Furthermore, in 2007 De Raaff became the Coordinator of the Composition Department at the Rotterdam Classical Music Academy. This puts him at the heart of the department’s extracurricular activities and composition workshops with the Dutch ensembles such as Schönberg Ensemble, Asko Ensemble, Nieuw Ensemble and Ensemble De Ereprijs.


Some personal views on teaching composition and orchestration by Robin de Raaff
-- Musical composition can only thrive from devotion to and passion for music.
-- Find the core talent of the composition student, that specific and unique quality that is naturally there, and expand his/her musical realm.
-- Enable the student to find their own true voice and composition techniques to develop this voice into a complete and interesting musical language.
-- Written music only starts to behave like real music if the grasp on the overall structure is evidently controlled by the composer.

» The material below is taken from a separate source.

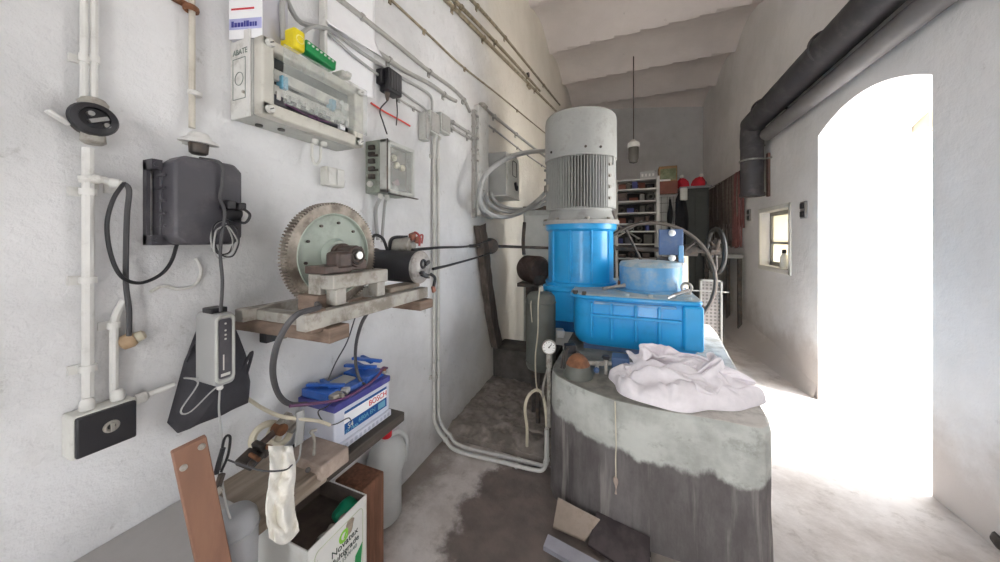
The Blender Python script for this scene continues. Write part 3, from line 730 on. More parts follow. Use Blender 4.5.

-- Knowledge of the great literature of western classical music, from as broad a perspective as possible, and an interest in and respect for all other musical traditions in the world.
-- A higher level of understanding of classical music starts with voracious score reading. However, even more is to be learned from great interpretations, live performances, and listening to how musicians, music and sound behave in an actual acoustical space with an actual audience.
-- Orchestration can only develop in an interesting way if the instrumentational choices are imbedded in the compositional choices.